======== Record set ========

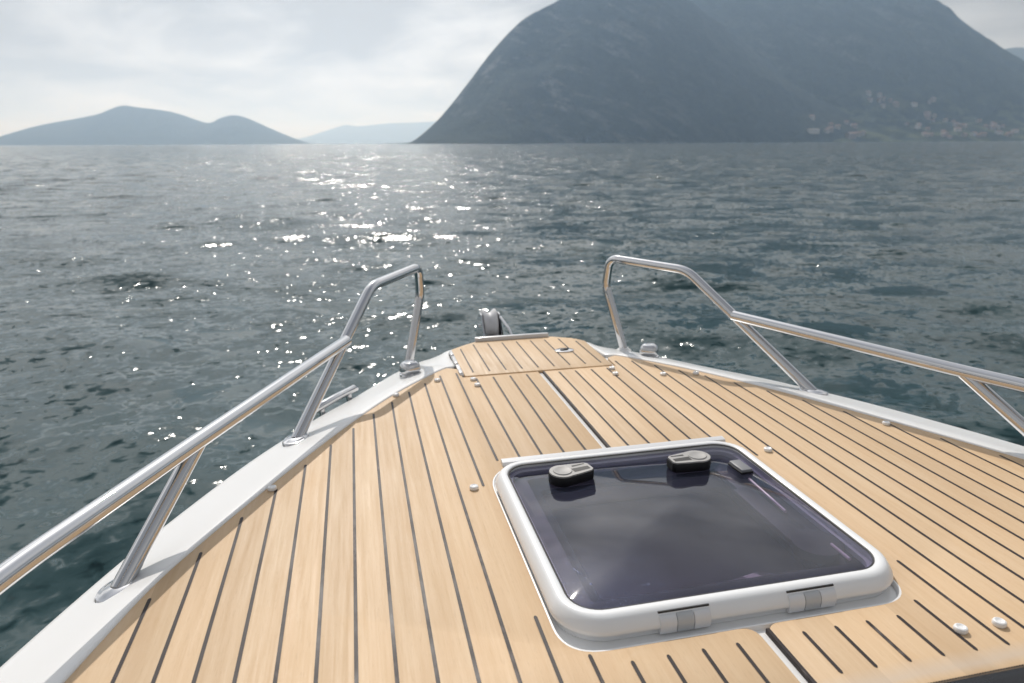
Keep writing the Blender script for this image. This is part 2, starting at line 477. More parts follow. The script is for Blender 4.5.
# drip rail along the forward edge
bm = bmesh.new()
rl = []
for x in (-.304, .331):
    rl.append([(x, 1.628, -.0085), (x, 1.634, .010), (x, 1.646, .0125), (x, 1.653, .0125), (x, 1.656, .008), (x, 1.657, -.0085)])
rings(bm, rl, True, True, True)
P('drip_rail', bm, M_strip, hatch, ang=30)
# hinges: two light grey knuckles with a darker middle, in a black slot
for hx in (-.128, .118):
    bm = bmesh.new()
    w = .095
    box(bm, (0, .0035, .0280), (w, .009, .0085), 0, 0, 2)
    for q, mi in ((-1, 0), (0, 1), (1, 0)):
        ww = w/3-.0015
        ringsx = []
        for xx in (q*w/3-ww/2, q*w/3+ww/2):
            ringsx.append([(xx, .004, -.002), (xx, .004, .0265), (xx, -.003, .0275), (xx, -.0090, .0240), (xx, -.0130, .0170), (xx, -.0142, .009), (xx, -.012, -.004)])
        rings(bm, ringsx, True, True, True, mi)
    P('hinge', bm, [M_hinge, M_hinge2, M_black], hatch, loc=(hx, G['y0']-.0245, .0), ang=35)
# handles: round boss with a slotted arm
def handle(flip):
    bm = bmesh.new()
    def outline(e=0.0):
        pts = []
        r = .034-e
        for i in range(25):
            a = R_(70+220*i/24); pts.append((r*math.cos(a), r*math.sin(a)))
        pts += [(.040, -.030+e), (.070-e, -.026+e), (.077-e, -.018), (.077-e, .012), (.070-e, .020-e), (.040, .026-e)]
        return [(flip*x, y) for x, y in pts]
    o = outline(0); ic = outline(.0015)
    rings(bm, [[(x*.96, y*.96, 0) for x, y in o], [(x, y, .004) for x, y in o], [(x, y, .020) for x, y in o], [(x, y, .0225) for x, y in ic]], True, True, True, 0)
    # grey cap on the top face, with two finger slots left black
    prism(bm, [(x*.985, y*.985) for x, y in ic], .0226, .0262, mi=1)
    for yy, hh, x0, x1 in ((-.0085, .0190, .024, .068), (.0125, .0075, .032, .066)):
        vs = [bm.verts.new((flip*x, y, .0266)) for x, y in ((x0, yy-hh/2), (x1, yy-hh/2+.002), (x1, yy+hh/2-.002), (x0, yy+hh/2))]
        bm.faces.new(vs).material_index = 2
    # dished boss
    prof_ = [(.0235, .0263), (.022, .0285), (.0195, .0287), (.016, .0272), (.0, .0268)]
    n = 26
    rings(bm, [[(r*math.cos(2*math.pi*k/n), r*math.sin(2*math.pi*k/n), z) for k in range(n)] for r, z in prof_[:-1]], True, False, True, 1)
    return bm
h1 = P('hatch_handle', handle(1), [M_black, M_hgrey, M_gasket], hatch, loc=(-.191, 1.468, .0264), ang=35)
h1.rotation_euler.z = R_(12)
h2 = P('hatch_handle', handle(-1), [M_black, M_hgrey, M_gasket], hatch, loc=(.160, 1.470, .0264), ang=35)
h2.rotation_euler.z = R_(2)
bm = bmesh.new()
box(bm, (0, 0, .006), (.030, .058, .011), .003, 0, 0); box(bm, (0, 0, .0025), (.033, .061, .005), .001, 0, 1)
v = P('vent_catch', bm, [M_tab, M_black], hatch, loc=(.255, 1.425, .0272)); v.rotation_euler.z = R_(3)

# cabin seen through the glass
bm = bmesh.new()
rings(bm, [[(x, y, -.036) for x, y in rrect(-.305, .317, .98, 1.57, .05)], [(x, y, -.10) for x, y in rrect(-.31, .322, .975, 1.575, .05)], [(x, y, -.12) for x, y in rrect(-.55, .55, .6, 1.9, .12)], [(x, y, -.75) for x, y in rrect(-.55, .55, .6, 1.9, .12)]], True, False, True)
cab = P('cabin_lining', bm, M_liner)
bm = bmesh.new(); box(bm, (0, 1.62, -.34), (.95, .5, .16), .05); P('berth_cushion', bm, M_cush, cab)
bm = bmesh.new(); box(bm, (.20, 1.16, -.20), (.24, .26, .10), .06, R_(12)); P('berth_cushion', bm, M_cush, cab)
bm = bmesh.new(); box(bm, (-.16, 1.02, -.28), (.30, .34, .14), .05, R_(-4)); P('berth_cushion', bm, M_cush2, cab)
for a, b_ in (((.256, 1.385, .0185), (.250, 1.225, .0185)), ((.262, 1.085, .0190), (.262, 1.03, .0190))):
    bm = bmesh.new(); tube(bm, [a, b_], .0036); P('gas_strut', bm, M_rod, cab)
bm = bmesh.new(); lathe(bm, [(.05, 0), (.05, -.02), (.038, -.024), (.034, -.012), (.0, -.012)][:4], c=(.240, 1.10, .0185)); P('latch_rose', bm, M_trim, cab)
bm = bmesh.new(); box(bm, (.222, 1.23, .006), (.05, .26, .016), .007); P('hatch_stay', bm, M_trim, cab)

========
======== Record set ========

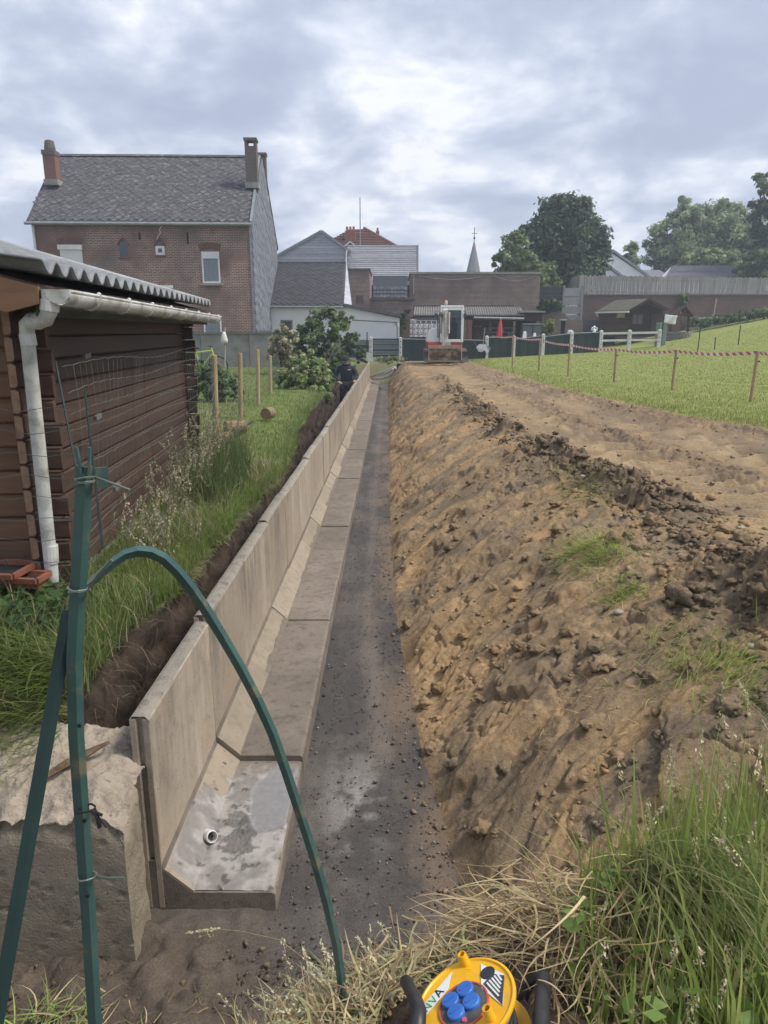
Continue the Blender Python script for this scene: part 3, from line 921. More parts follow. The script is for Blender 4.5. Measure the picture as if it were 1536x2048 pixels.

========

• **Instruction**:
Show the lines of the records that include the string "this".

• **Written answer**:
Keep writing the Blender script for this image. This is part 2, starting at line 477. More parts follow. The script is for Blender 4.5.
Continue the Blender Python script for this scene: part 3, from line 921. More parts follow. The script is for Blender 4.5. Measure the picture as if it were 1536x2048 pixels.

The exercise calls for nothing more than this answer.